No Brasil, o setor de seguros vem se preparando desde a Rio+20, quando foram criados os Princípios para Sustentabilidade em Seguros, adotados progressivamente por seguradoras brasileiras. Ainda assim, as regulações para a gestão do risco climático vêm se fortalecendo, como é o caso das recentes Resoluções do Banco Central e da Comissão de Valores Mobiliários (CVM).
As obrigações da Circular nº 666, publicada em 27 de junho deste ano pela Superintendência de Seguros Privados (Susep) e em vigor desde 1º de agosto, estabelecem a obrigatoriedade da adoção de instrumentos para gestão dos riscos climáticos, sociais e ambientais e estão em linha com anúncios feitos por órgãos reguladores sobre o reporte de informações não-financeiras. São citadas, por exemplo, a proposta da Securities and Exchange Commission (SEC) dos Estados Unidos e, no Brasil, as normas do BC e da CVM, que trazem exigências de divulgação de informações ESG e de mudança do clima.
Hoje, existe um número crescente de seguradoras e resseguradoras que estão descarbonizando suas carteiras e incorporando os eventos climáticos e transições regulatórias em suas decisões de negócio. Pela norma da Susep, as empresas deverão criar processos e controles para identificar, avaliar, mensurar, tratar, monitorar e reportar os riscos aos quais estão expostas.
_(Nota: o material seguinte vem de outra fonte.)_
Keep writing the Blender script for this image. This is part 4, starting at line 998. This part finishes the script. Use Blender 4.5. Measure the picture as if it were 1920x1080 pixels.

Para isso, deverão ser adotados três instrumentos específicos: política para gestão dos riscos de sustentabilidade, política de sustentabilidade e relatório de sustentabilidade.
A Circular da Susep definiu os tipos de ameaças que podem afetar o setor segurador e inovou ao trazer os riscos de litígio, que podem ser: i) climáticos, referentes às perdas associadas à mudança do clima, às transições a serem promovidas por regulações supervenientes e à adoção de novas tecnologias e às perdas por litígios; ii) ambientais, relacionados à degradação ambiental; iii) e sociais, referente às perdas por violações aos direitos humanos.
As instituições supervisionadas deverão adotar a gestão dos riscos de sustentabilidade. Para tanto, deverão elaborar um estudo de materialidade e classificar os riscos climáticos, ambientais e sociais identificados conforme sua probabilidade e impacto. Devem ser aplicadas também uma gestão que estabeleça limites de concentração desses riscos, bem como sua precificação e subscrição.
Será necessária, ainda, a adoção de uma política de sustentabilidade elaborada mediante consulta às partes interessadas, aprovada pelo órgão de administração máximo e divulgada ao público externo. Tal política deverá orientar sua oferta de produtos e serviços e ser reavaliada a cada três anos. A Circular da Susep impõe deveres aos órgãos de administração, que deverão assegurar o alinhamento da política de sustentabilidade à instituição, a integração entre as políticas e que o corpo diretivo atue em linha com a política de sustentabilidade e promova as correções necessárias.
As instituições deverão elaborar e divulgar, anualmente, um relatório de sustentabilidade que informe sobre as ações tomadas para gestão dos riscos de sustentabilidade. Sob o ponto de vista da governança, esse documento deverá ser aprovado pelos diretores e ter a ciência dos órgãos de administração, comissões e comitês constituídos.
Por fim, a normativa prevê que a Susep adote tabelas a fim de padronizar a apresentação de informações relativas à gestão dos riscos, tais como principais colaboradores, órgãos e unidades envolvidos na gestão de riscos, seus possíveis impactos no curto, médio e longo prazos sobre o modelo de negócio da instituição e a maneira como os riscos são integrados à Estrutura de Gestão de Riscos (EGR).
* Camila Chabar e Lucas Baruzzi são gerentes da área de Sustentabilidade da EY.